Ein ironischer, kabarettistischer, manchmal bitterer humor ist in diesem buch, schmerzlich, in wortloser trauer – natan glycynders lachen – dann wieder wie auf bildern von chagall. In mancher hinsicht sind diese geschichten surreale parabeln, die vom terror jener zeit genau auf der gratlinie zwischen phantasie und realität berichten (gelegentlich auch darüber streiten), – und damit helfen können, schreckliches, traumatisches zu überleben. Parabeln, die (so oder ähnlich) zweifellos in diesem heim entstanden sind, zwischen all den Shoah-überlebenden (zu denen der autor gehört). Manche sind herzzerreißend, grauenhaft, andere wirken unprätentiös, geradezu banal – beim ersten lesen. Und alle sind es wert, nochmal gelesen zu werden. Tragisches und humoristisches, ungeheuerliches und triviales, heiliges und billiges geht ineinander über – hoffnungsloses durcheinander, hinter der die frage steht: Welchen wert hat das leben von menschen – nach all dem, was war?
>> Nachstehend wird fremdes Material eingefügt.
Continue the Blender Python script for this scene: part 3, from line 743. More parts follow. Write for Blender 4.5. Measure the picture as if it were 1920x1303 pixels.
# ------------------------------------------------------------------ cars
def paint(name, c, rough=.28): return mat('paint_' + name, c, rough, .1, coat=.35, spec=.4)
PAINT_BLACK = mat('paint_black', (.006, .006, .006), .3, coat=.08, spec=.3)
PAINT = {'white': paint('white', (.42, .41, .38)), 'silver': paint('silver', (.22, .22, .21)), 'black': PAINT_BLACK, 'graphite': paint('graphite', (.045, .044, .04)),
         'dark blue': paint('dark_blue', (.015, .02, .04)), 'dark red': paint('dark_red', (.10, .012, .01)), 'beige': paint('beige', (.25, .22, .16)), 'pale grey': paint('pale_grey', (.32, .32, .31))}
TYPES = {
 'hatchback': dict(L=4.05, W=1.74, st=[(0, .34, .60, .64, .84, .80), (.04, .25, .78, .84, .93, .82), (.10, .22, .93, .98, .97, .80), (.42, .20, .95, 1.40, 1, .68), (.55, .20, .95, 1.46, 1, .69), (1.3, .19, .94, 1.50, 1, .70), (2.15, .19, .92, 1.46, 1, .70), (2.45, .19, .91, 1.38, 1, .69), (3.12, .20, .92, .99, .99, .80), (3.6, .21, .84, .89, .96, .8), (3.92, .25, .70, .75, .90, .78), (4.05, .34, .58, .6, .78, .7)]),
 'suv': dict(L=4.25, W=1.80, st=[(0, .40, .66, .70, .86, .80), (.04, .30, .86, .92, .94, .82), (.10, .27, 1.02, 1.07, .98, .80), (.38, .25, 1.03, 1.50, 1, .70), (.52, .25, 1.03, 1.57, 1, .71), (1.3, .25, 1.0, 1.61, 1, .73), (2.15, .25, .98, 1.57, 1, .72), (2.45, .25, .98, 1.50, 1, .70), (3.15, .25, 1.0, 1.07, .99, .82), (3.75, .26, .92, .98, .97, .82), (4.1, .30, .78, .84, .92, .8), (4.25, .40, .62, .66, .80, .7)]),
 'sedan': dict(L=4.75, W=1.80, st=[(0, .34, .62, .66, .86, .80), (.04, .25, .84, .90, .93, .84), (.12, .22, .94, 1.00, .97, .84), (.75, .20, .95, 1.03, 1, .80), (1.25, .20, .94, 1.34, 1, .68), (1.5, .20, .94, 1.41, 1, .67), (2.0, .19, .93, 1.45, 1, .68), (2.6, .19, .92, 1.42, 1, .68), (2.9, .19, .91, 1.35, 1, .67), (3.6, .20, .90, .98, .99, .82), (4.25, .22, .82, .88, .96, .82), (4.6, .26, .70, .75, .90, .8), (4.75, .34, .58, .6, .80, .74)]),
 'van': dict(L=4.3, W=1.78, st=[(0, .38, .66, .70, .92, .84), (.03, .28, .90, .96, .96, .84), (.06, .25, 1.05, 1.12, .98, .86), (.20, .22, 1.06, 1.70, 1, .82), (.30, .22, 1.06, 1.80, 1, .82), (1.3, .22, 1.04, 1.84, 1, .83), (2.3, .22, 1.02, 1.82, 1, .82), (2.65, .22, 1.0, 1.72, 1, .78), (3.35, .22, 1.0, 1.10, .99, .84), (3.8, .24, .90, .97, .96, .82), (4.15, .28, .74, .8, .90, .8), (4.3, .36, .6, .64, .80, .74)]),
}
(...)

Jede dieser vignetten steht für hunderte, tausende ähnlicher geschichten. Von denen wiederum stünde jede einzelne für ein ganzes leben.. – All diese reste, fetzen, splitter, trümmer von erinnerungen und empfindungen, von reaktionen und ängsten, von sehnsucht und trauer, das grübeln, der rückzug und das schweigen – all das verweist auf millionen jüdischer menschenleben, deren jedes eine welt für sich war, die von den nazis, ihren taktischen unterstützern und ihren mitläufern gnadenlos zerstört wurde.